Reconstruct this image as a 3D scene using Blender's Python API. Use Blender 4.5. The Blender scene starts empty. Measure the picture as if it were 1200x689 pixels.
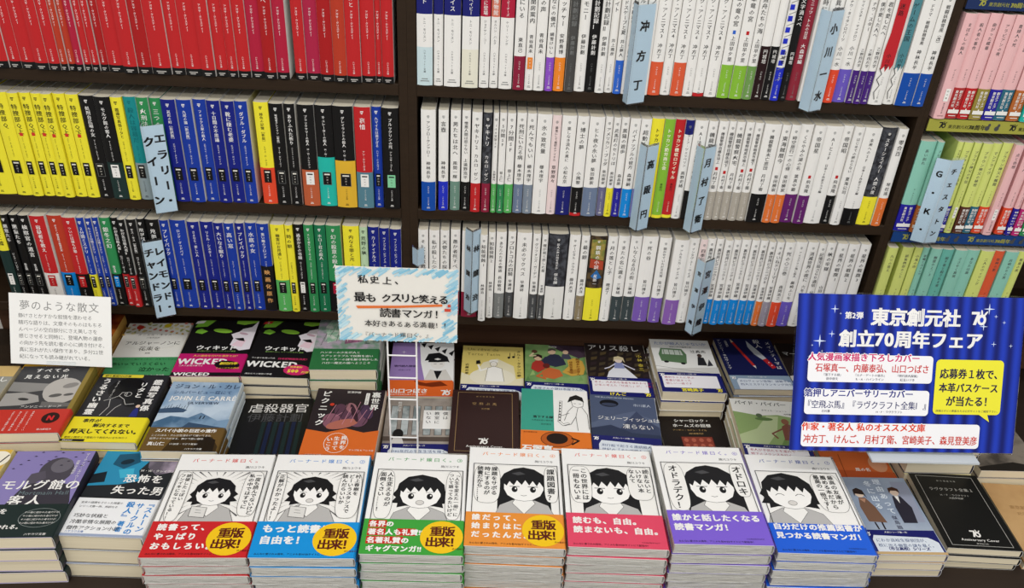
import bpy, math, random
from mathutils import Matrix, Vector
random.seed(7)
SC = bpy.context.scene
COL = SC.collection
MM = 0.001

# ------------------------------------------------------------------ camera, light, exposure
cam_d = bpy.data.cameras.new('camera')
cam = bpy.data.objects.new('camera', cam_d)
COL.objects.link(cam)
cam_d.sensor_fit = 'HORIZONTAL'
cam_d.sensor_width = 36.0
cam_d.lens = 29.6961
cam_d.clip_start = 0.05
cam.matrix_world = Matrix([[0.998648, -0.031898, -0.041042, 0.0], [-0.018206, 0.524905, -0.850966, -1.154352], [0.048687, 0.850563, 0.523615, 0.566507], [0.0, 0.0, 0.0, 1.0]])
SC.camera = cam

SC.view_settings.view_transform = 'Standard'
SC.view_settings.look = 'None'
SC.view_settings.gamma = 1.0
SC.view_settings.use_curve_mapping = False
SC.view_settings.exposure = 0.2

world = bpy.data.worlds.new('shop_ambient')
SC.world = world
world.use_nodes = True
wb = world.node_tree.nodes['Background']
wb.inputs['Color'].default_value = (1.0, 0.995, 0.985, 1)
wb.inputs['Strength'].default_value = 0.52

def area(name, x, y, z, sx, sy, power, rot=(0, 0, 0), col=(1, 0.985, 0.96)):
    d = bpy.data.lights.new(name, 'AREA')
    d.shape = 'RECTANGLE'; d.size = sx; d.size_y = sy; d.energy = power; d.color = col
    o = bpy.data.objects.new(name, d); COL.objects.link(o)
    o.location = (x, y, z); o.rotation_euler = rot
    return o
# rows of ceiling fluorescents running along the aisle in front of the shelves
area('ceiling_fluorescent', -0.75, -1.05, 1.75, 1.25, 0.16, 8)
area('ceiling_fluorescent.001', 0.75, -1.05, 1.75, 1.25, 0.16, 8)
area('ceiling_fluorescent.002', -0.9, -2.4, 1.75, 1.25, 0.3, 15, (math.radians(20), 0, 0))
area('ceiling_fluorescent.003', 0.9, -2.4, 1.75, 1.25, 0.3, 15, (math.radians(20), 0, 0))

# ------------------------------------------------------------------ colours and materials
PAL = dict(p.split('=') for p in """white=efede8 off-white=e6e4de cream=e9e6d3 pale-blue=cbdfe2 navy=1b1f6e navy-blue=14207f blue-cover=17389c cobalt=0f4ba6 royal-blue=2231c0 blue=2f66cc azure=0d86d6
indigo=27229a wine=8c1f3a crimson=b01d3a crimson-dark=8f2838 red=bf2427 deep-red=aa1a1c orange-red=b83a24 pink-red=ad2244 tomato=e24a2c coral=dd5c38 salmon=d97a62 orange=f0892a pumpkin=e27433 rust=bb5c38 copper=b8672f
mustard=e0b233 yellow=f1e536 lemon=d6df7c khaki=98893c olive=a5a344 lime=86bb38 moss=6f9950 fern=58b15c green=2f8a50 deep-green=17724a sage=6d8f80 dark-green=1d3330 mint=86cfa0 pale-green=bcd8b0 aqua=8fcab6 aqua-dark=6cb6a6 teal=178a8c deep-teal=0d6a70 dark-teal=2d6b80 turquoise=23b8a8 steel-blue=55808f
slate=6d7c96 slate-grey=808b98 slate-purple=6b6a8c periwinkle=7a7fc0 violet=6a57bd purple=8d4fc4 deep-purple=46207a medium-purple=7a5ab0 orchid=8a5fae plum=64226a magenta=c02c74 mauve-grey=9892a0 blush=eed9d6 pink=eebcbc brick=b03232 brown=5a3326 taupe=8d7e60 greige=b0a99c
grey=8c9a9e mid-grey=7e807e dark-grey=4a4b4c charcoal=4a4947 dark-slate=3a4446 black=121111 maroon-black=261012 photo-dark=2e2f32 ink=1c1c1e text-grey=4a4a4c paper=e9dfc6 comicpaper=dcd8cf tag-blue=dcf0fc""".split())
MATS = {}
def lin(c):
    c /= 255
    return c / 12.92 if c <= 0.04045 else ((c + 0.055) / 1.055) ** 2.4
def rgb(h):
    h = PAL.get(h, h).lstrip('#')
    return tuple(lin(int(h[i:i + 2], 16)) for i in (0, 2, 4)) + (1,)
def nt(m):
    m.use_nodes = True
    t = m.node_tree
    return t, t.nodes['Principled BSDF']
def mat(name):
    if name in MATS: return MATS[name]
    m = bpy.data.materials.new('paint ' + name)
    t, b = nt(m)
    b.inputs['Roughness'].default_value = 0.42
    b.inputs['Specular IOR Level'].default_value = 0.22
    tc = t.nodes.new('ShaderNodeTexCoord'); n = t.nodes.new('ShaderNodeTexNoise')
    mx = t.nodes.new('ShaderNodeMix'); mx.data_type = 'RGBA'
    t.links.new(tc.outputs['Object'], n.inputs['Vector'])
    parts = name.split(':')
    if parts[0] == 'photo':                       # a printed photograph: two inks broken up by noise
        n.inputs['Scale'].default_value = float(parts[3]); n.inputs['Detail'].default_value = 5
        rp = t.nodes.new('ShaderNodeValToRGB'); rp.color_ramp.elements[0].position = 0.4; rp.color_ramp.elements[1].position = 0.6
        t.links.new(n.outputs['Fac'], rp.inputs['Fac']); t.links.new(rp.outputs['Color'], mx.inputs['Factor'])
        a, c = rgb(parts[1]), rgb(parts[2])
    elif parts[0] == 'curtain':                   # printed folds of a stage curtain
        w = t.nodes.new('ShaderNodeTexWave'); w.inputs['Scale'].default_value = 17; w.inputs['Distortion'].default_value = 0.6
        w.inputs['Detail'].default_value = 1
        t.links.new(tc.outputs['Object'], w.inputs['Vector']); t.links.new(w.outputs['Fac'], mx.inputs['Factor'])
        a, c = rgb(parts[1]), rgb(parts[2])
    elif parts[0] == 'wood':
        mp = t.nodes.new('ShaderNodeMapping'); mp.inputs['Scale'].default_value = (2, 30, 60)
        t.links.new(tc.outputs['Object'], mp.inputs['Vector']); t.links.new(mp.outputs['Vector'], n.inputs['Vector'])
        n.inputs['Scale'].default_value = 3; n.inputs['Detail'].default_value = 4
        t.links.new(n.outputs['Fac'], mx.inputs['Factor'])
        a, c = rgb(parts[1]), rgb(parts[2])
    elif parts[0] == 'pages':                     # the cut edges of the leaves
        mp = t.nodes.new('ShaderNodeMapping')
        mp.inputs['Scale'].default_value = (2600, 8, 8) if parts[3] == 'x' else (8, 8, 2600)
        t.links.new(tc.outputs['Object'], mp.inputs['Vector']); t.links.new(mp.outputs['Vector'], n.inputs['Vector'])
        n.inputs['Scale'].default_value = 1
        t.links.new(n.outputs['Fac'], mx.inputs['Factor'])
        a, c = rgb(parts[1]), rgb(parts[2]); b.inputs['Roughness'].default_value = 0.85
    else:
        n.inputs['Scale'].default_value = 60
        t.links.new(n.outputs['Fac'], mx.inputs['Factor'])
        a = rgb(name); c = tuple(x * 0.965 for x in a[:3]) + (1,)
    mx.inputs[6].default_value = a; mx.inputs[7].default_value = c
    t.links.new(mx.outputs[2], b.inputs['Base Color'])
    if parts[0] == 'wood':
        b.inputs['Roughness'].default_value = 0.6; b.inputs['Specular IOR Level'].default_value = 0.18
    if parts[-1] == 'gloss':
        b.inputs['Roughness'].default_value = 0.2
    MATS[name] = m
    return m
def clear_mat():
    if 'clear' in MATS: return MATS['clear']
    m = bpy.data.materials.new('clear plastic')
    t, b = nt(m)
    t.nodes.remove(b)
    gl = t.nodes.new('ShaderNodeBsdfGlossy'); gl.inputs['Roughness'].default_value = 0.12; gl.inputs['Color'].default_value = (1, 1, 1, 1)
    tr = t.nodes.new('ShaderNodeBsdfTransparent'); tr.inputs['Color'].default_value = (0.975, 0.985, 0.99, 1)
    ms = t.nodes.new('ShaderNodeMixShader')
    fr = t.nodes.new('ShaderNodeFresnel'); fr.inputs['IOR'].default_value = 1.3
    t.links.new(fr.outputs['Fac'], ms.inputs['Fac'])
    t.links.new(tr.outputs[0], ms.inputs[1]); t.links.new(gl.outputs[0], ms.inputs[2])
    t.links.new(ms.outputs[0], t.nodes['Material Output'].inputs['Surface'])
    MATS['clear'] = m
    return m
def wrap_mat():
    if 'wrap' in MATS: return MATS['wrap']
    m = clear_mat().copy(); m.name = 'crinkled wrap'
    t = m.node_tree
    tc = t.nodes.new('ShaderNodeTexCoord'); mp = t.nodes.new('ShaderNodeMapping'); mp.inputs['Scale'].default_value = (40, 40, 240)
    n = t.nodes.new('ShaderNodeTexNoise'); n.inputs['Scale'].default_value = 1.0; n.inputs['Detail'].default_value = 3
    bp = t.nodes.new('ShaderNodeBump'); bp.inputs['Strength'].default_value = 0.9; bp.inputs['Distance'].default_value = 0.003
    t.links.new(tc.outputs['Object'], mp.inputs['Vector']); t.links.new(mp.outputs['Vector'], n.inputs['Vector'])
    t.links.new(n.outputs['Fac'], bp.inputs['Height'])
    for q in t.nodes:
        if q.type in ('BSDF_GLOSSY', 'FRESNEL'): t.links.new(bp.outputs['Normal'], q.inputs['Normal'])
        if q.type == 'FRESNEL': q.inputs['IOR'].default_value = 1.22
    MATS['wrap'] = m
    return m
WOOD = 'wood:251a10:342618'
WOOD2 = 'wood:4a3222:5c4030'
PAGES_UP = 'pages:ece4d0:d6ccb4:x'
PAGES_FLAT = 'pages:f2e6cb:d8caa8:z'
PAGES_COMIC = 'pages:eeebe4:d2cec4:z'

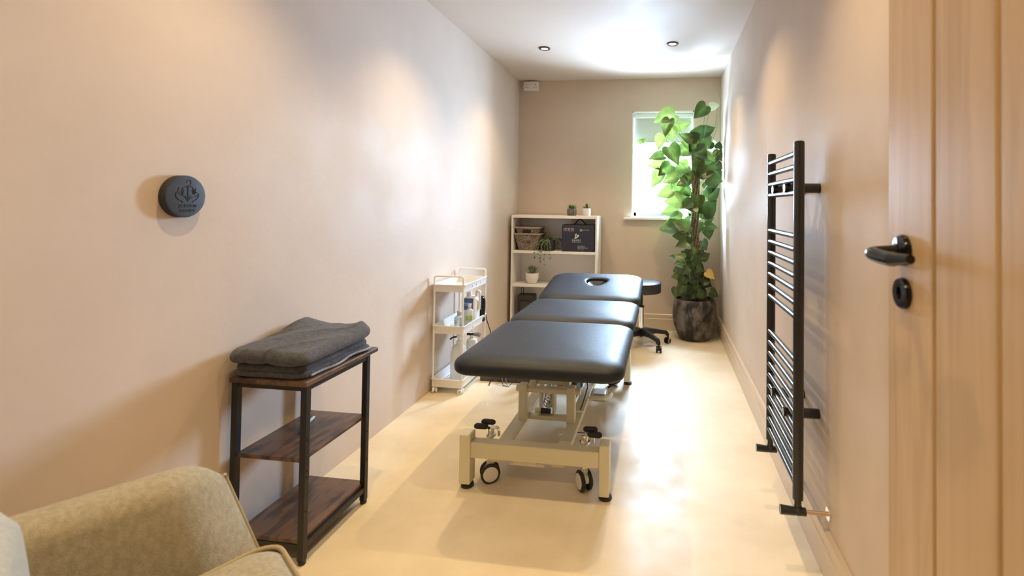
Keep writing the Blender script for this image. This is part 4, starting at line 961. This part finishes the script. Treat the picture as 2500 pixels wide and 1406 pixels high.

————

- _Work required_:
Print the entries as they stand, first line through the line holding "wb.inputs['Strength'].default_value = 0.52", with every picture removed.

- _Written solution_:
Reconstruct this image as a 3D scene using Blender's Python API. Use Blender 4.5. The Blender scene starts empty. Measure the picture as if it were 1200x689 pixels.
import bpy, math, random
from mathutils import Matrix, Vector
random.seed(7)
SC = bpy.context.scene
COL = SC.collection
MM = 0.001

# ------------------------------------------------------------------ camera, light, exposure
cam_d = bpy.data.cameras.new('camera')
cam = bpy.data.objects.new('camera', cam_d)
COL.objects.link(cam)
cam_d.sensor_fit = 'HORIZONTAL'
cam_d.sensor_width = 36.0
cam_d.lens = 29.6961
cam_d.clip_start = 0.05
cam.matrix_world = Matrix([[0.998648, -0.031898, -0.041042, 0.0], [-0.018206, 0.524905, -0.850966, -1.154352], [0.048687, 0.850563, 0.523615, 0.566507], [0.0, 0.0, 0.0, 1.0]])
SC.camera = cam

SC.view_settings.view_transform = 'Standard'
SC.view_settings.look = 'None'
SC.view_settings.gamma = 1.0
SC.view_settings.use_curve_mapping = False
SC.view_settings.exposure = 0.2

world = bpy.data.worlds.new('shop_ambient')
SC.world = world
world.use_nodes = True
wb = world.node_tree.nodes['Background']
wb.inputs['Color'].default_value = (1.0, 0.995, 0.985, 1)
wb.inputs['Strength'].default_value = 0.52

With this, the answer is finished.